* begin *

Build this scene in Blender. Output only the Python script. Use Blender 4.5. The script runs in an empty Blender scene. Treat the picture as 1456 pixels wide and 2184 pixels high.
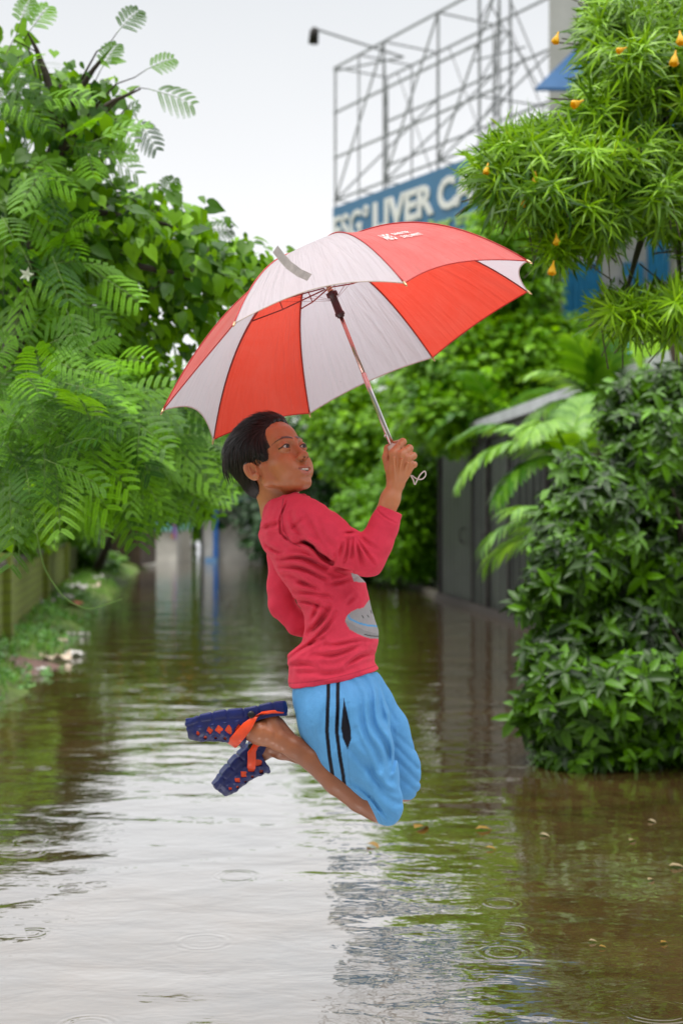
import bpy, math, random
import numpy as np
from mathutils import Vector, Matrix

random.seed(7)
RNG = np.random.default_rng(7)
R = math.radians
scene = bpy.context.scene
COL = scene.collection

# ------------------------------------------------------------------ camera
F_PX = 3033.0          # focal length in picture pixels of the 1456 x 2184 photograph
CAM_H = 1.2            # metres above the water
HORIZ = 1110.0
camd = bpy.data.cameras.new("camera")
cam = bpy.data.objects.new("camera", camd); COL.objects.link(cam)
cam.location = (0, 0, CAM_H); cam.rotation_euler = (R(90), 0, 0)
camd.sensor_fit = 'VERTICAL'; camd.sensor_height = 36; camd.sensor_width = 24
camd.lens = 50; camd.shift_y = (HORIZ - 1092) / 2184.0
camd.clip_start = 0.05; camd.clip_end = 2000
camd.dof.use_dof = True; camd.dof.focus_distance = 3.30; camd.dof.aperture_fstop = 3.4
scene.camera = cam

# ------------------------------------------------------------------ world: bright overcast
SUN_EL, SUN_ROT = R(62), R(200)
w = bpy.data.worlds.new("World"); scene.world = w; w.use_nodes = True
nt = w.node_tree; nt.nodes.clear()
def wn(t, **k):
    n = nt.nodes.new(t)
    for a, b in k.items(): setattr(n, a, b)
    return n
sky = wn('ShaderNodeTexSky', sky_type='NISHITA', sun_disc=False, sun_elevation=SUN_EL, sun_rotation=SUN_ROT)
tc = wn('ShaderNodeTexCoord'); sep = wn('ShaderNodeSeparateXYZ')
nt.links.new(tc.outputs['Generated'], sep.inputs[0])
ramp = wn('ShaderNodeValToRGB')                         # cloud deck: brightness against elevation
e = ramp.color_ramp.elements
e[0].position = 0.0; e[0].color = (.905, .915, .93, 1)
e[1].position = 1.0; e[1].color = (1.0, 1.0, 1.0, 1)
for p_, c_ in ((.12, (.97, .975, .985)), (.22, (.90, .905, .915)), (.36, (.72, .74, .76)), (.6, (.9, .9, .9))):
    x = ramp.color_ramp.elements.new(p_); x.color = (*c_, 1)
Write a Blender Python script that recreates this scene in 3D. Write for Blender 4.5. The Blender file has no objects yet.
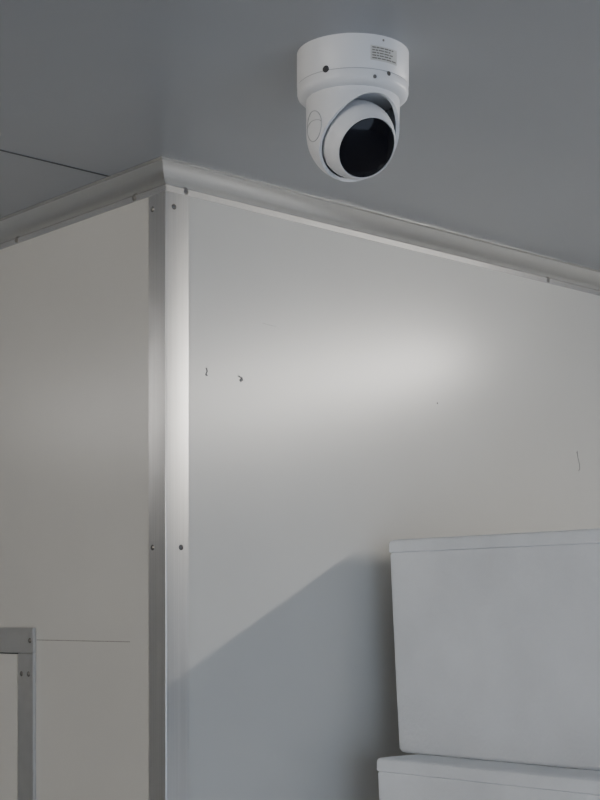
import bpy, bmesh, math, random
from mathutils import Vector, Matrix
random.seed(3)
EYE = 1.6
H = 2.26           # ceiling height
D = bpy.data
col = bpy.context.scene.collection

# ------------------------------------------------------------ materials
def new_mat(name):
    m = D.materials.new(name); m.use_nodes = True
    return m, m.node_tree.nodes, m.node_tree.links, m.node_tree.nodes['Principled BSDF']

def painted(name, rgb, rough=0.35, var=0.03, scale=3.0, bump=0.02, bscale=60, spec=0.5):
    m, n, l, p = new_mat(name)
    tc = n.new('ShaderNodeTexCoord')
    nz = n.new('ShaderNodeTexNoise'); nz.inputs['Scale'].default_value = scale; nz.inputs['Detail'].default_value = 6
    l.new(tc.outputs['Object'], nz.inputs['Vector'])
    cr = n.new('ShaderNodeValToRGB')
    cr.color_ramp.elements[0].position = 0.3; cr.color_ramp.elements[1].position = 0.7
    cr.color_ramp.elements[0].color = tuple(max(0, c*(1-var)) for c in rgb)+(1,)
    cr.color_ramp.elements[1].color = tuple(min(1, c*(1+var)) for c in rgb)+(1,)
    l.new(nz.outputs['Fac'], cr.inputs['Fac']); l.new(cr.outputs['Color'], p.inputs['Base Color'])
    n2 = n.new('ShaderNodeTexNoise'); n2.inputs['Scale'].default_value = bscale; n2.inputs['Detail'].default_value = 4
    l.new(tc.outputs['Object'], n2.inputs['Vector'])
    b = n.new('ShaderNodeBump'); b.inputs['Strength'].default_value = bump; b.inputs['Distance'].default_value = 0.01
    l.new(n2.outputs['Fac'], b.inputs['Height']); l.new(b.outputs['Normal'], p.inputs['Normal'])
    p.inputs['Roughness'].default_value = rough
    p.inputs['Specular IOR Level'].default_value = spec
    return m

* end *

Copy every record character for character. Skip the pictures.

Build this scene in Blender. Output only the Python script. Use Blender 4.5. The script runs in an empty Blender scene. Treat the picture as 1456 pixels wide and 2184 pixels high.
import bpy, math, random
import numpy as np
from mathutils import Vector, Matrix

random.seed(7)
RNG = np.random.default_rng(7)
R = math.radians
scene = bpy.context.scene
COL = scene.collection

# ------------------------------------------------------------------ camera
F_PX = 3033.0          # focal length in picture pixels of the 1456 x 2184 photograph
CAM_H = 1.2            # metres above the water
HORIZ = 1110.0
camd = bpy.data.cameras.new("camera")
cam = bpy.data.objects.new("camera", camd); COL.objects.link(cam)
cam.location = (0, 0, CAM_H); cam.rotation_euler = (R(90), 0, 0)
camd.sensor_fit = 'VERTICAL'; camd.sensor_height = 36; camd.sensor_width = 24
camd.lens = 50; camd.shift_y = (HORIZ - 1092) / 2184.0
camd.clip_start = 0.05; camd.clip_end = 2000
camd.dof.use_dof = True; camd.dof.focus_distance = 3.30; camd.dof.aperture_fstop = 3.4
scene.camera = cam

# ------------------------------------------------------------------ world: bright overcast
SUN_EL, SUN_ROT = R(62), R(200)
w = bpy.data.worlds.new("World"); scene.world = w; w.use_nodes = True
nt = w.node_tree; nt.nodes.clear()
def wn(t, **k):
    n = nt.nodes.new(t)
    for a, b in k.items(): setattr(n, a, b)
    return n
sky = wn('ShaderNodeTexSky', sky_type='NISHITA', sun_disc=False, sun_elevation=SUN_EL, sun_rotation=SUN_ROT)
tc = wn('ShaderNodeTexCoord'); sep = wn('ShaderNodeSeparateXYZ')
nt.links.new(tc.outputs['Generated'], sep.inputs[0])
ramp = wn('ShaderNodeValToRGB')                         # cloud deck: brightness against elevation
e = ramp.color_ramp.elements
e[0].position = 0.0; e[0].color = (.905, .915, .93, 1)
e[1].position = 1.0; e[1].color = (1.0, 1.0, 1.0, 1)
for p_, c_ in ((.12, (.97, .975, .985)), (.22, (.90, .905, .915)), (.36, (.72, .74, .76)), (.6, (.9, .9, .9))):
    x = ramp.color_ramp.elements.new(p_); x.color = (*c_, 1)
Write a Blender Python script that recreates this scene in 3D. Write for Blender 4.5. The Blender file has no objects yet.
import bpy, bmesh, math, random
from mathutils import Vector, Matrix
random.seed(3)
EYE = 1.6
H = 2.26           # ceiling height
D = bpy.data
col = bpy.context.scene.collection

# ------------------------------------------------------------ materials
def new_mat(name):
    m = D.materials.new(name); m.use_nodes = True
    return m, m.node_tree.nodes, m.node_tree.links, m.node_tree.nodes['Principled BSDF']

def painted(name, rgb, rough=0.35, var=0.03, scale=3.0, bump=0.02, bscale=60, spec=0.5):
    m, n, l, p = new_mat(name)
    tc = n.new('ShaderNodeTexCoord')
    nz = n.new('ShaderNodeTexNoise'); nz.inputs['Scale'].default_value = scale; nz.inputs['Detail'].default_value = 6
    l.new(tc.outputs['Object'], nz.inputs['Vector'])
    cr = n.new('ShaderNodeValToRGB')
    cr.color_ramp.elements[0].position = 0.3; cr.color_ramp.elements[1].position = 0.7
    cr.color_ramp.elements[0].color = tuple(max(0, c*(1-var)) for c in rgb)+(1,)
    cr.color_ramp.elements[1].color = tuple(min(1, c*(1+var)) for c in rgb)+(1,)
    l.new(nz.outputs['Fac'], cr.inputs['Fac']); l.new(cr.outputs['Color'], p.inputs['Base Color'])
    n2 = n.new('ShaderNodeTexNoise'); n2.inputs['Scale'].default_value = bscale; n2.inputs['Detail'].default_value = 4
    l.new(tc.outputs['Object'], n2.inputs['Vector'])
    b = n.new('ShaderNodeBump'); b.inputs['Strength'].default_value = bump; b.inputs['Distance'].default_value = 0.01
    l.new(n2.outputs['Fac'], b.inputs['Height']); l.new(b.outputs['Normal'], p.inputs['Normal'])
    p.inputs['Roughness'].default_value = rough
    p.inputs['Specular IOR Level'].default_value = spec
    return m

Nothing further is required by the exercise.